On Sunday, 12 August 2018 at 21:33:21 UTC, Dechcaudron wrote:
On Sunday, 12 August 2018 at 15:07:04 UTC, Anton Fediushin wrote:
Silly is a brand-new test runner with simplicity in mind. It's developed to be as simple as possible and contain no useless features. Another important goal is to provide flexible tool which can be easily integrated into existing environments.

I like the "add as dependency and you're done" thing (unfortunately you have to apply conditional compilation to main().

But quick question (just playing the devil's advocate). Why use this library instead of, say, unit-threaded?

Problem with unit-threaded and similar tools is that they are too complicated for no particular reason. Hacking into dub.json to add some scripting into it is not something everybody wants to waste their time on.

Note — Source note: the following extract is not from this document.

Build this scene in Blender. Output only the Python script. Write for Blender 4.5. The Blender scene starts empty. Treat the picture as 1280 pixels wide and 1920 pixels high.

Trial might be the first test runner to solve this problem because it just runs as a stand-alone tool and uses dub internally, but it takes forever to compile. It uses too many compile-time features which results in high RAM usage and slow compilation times.

Another thing, these tools are trying to be everything people might need adding all kinds of features nobody really uses. For example, assertions in unit-threaded and a lot of different reporters in trial.

These tools also advertise usage of built-in `unittest` blocks for integration testing. I think it's just wrong because `unittest`s are obviously meant for unit testing and slapping integration tests on with some duct tape and zip ties is not a good solution. Integration testing needs it's own tool and it's quite possible that I'll end up writing one soon or later.

Silly is just my attempt to improve current state of D's ecosystem where programmers don't use advanced test runners, well, because it doesn't worth it for small projects.